Going back several months have been patches out of Google to optimize AMD cache flushing for KVM-based Linux guest virtual machines when making use of Secure Encrypted Virtualization (SEV). As anticipated, that AMD SEV cache flushing optimization work looks like it will be merged for the upcoming Linux 6.17 kernel cycle.
Google engineer Sean Christopherson has been spearheading this work around the optimized cache flushing for AMD SEV guests with KVM. He explained on the patch series:
“This is the combination of Kevin’s WBNOINVD series with Zheyun’s targeted flushing series. The combined goal is to use WBNOINVD instead of WBINVD when doing cached maintenance to prevent data corruption due to C-bit aliasing, and to reduce the number of cache invalidations by only performing flushes on CPUs that have entered the relevant VM since the last cache flush.”
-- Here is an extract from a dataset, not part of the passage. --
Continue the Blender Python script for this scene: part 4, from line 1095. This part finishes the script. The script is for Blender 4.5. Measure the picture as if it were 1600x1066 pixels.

The final patch in that series by Zheyun Shen is what goes on to only flush the cache on CPUs running the SEV guest. Zheyun Shen explains there:
“On AMD CPUs without ensuring cache consistency, each memory page reclamation in an SEV guest triggers a call to do WBNOINVD/WBINVD on all CPUs, thereby affecting the performance of other programs on the host.
Typically, an AMD server may have 128 cores or more, while the SEV guest might only utilize 8 of these cores. Meanwhile, host can use qemu-affinity to bind these 8 vCPUs to specific physical CPUs.
Therefore, keeping a record of the physical core numbers each time a vCPU runs can help avoid flushing the cache for all CPUs every time.”
Thus a performance win by avoiding cache flushing on CPU cores not even dealing with the SEV-protected guest VM.
The news this week is that as of yesterday the prep patches from the series adding the WBINVD/WBNOINVD helpers and the like have been queued up into the tip/tip.git’s x86/core branch. Now that those necessary patches have been queued up via that TIP branch, the KVM-side patches can then be queued via its respective branch.
Sean Christopherson commented yesterday that in turn he’s picked up the remainder of the patch series via the kvm-x86 code. Thus barring any last minute issues from being raised with the code, this smarter cache flushing for AMD SEV KVM guests is then expected to be merged for the upcoming Linux 6.17 kernel cycle.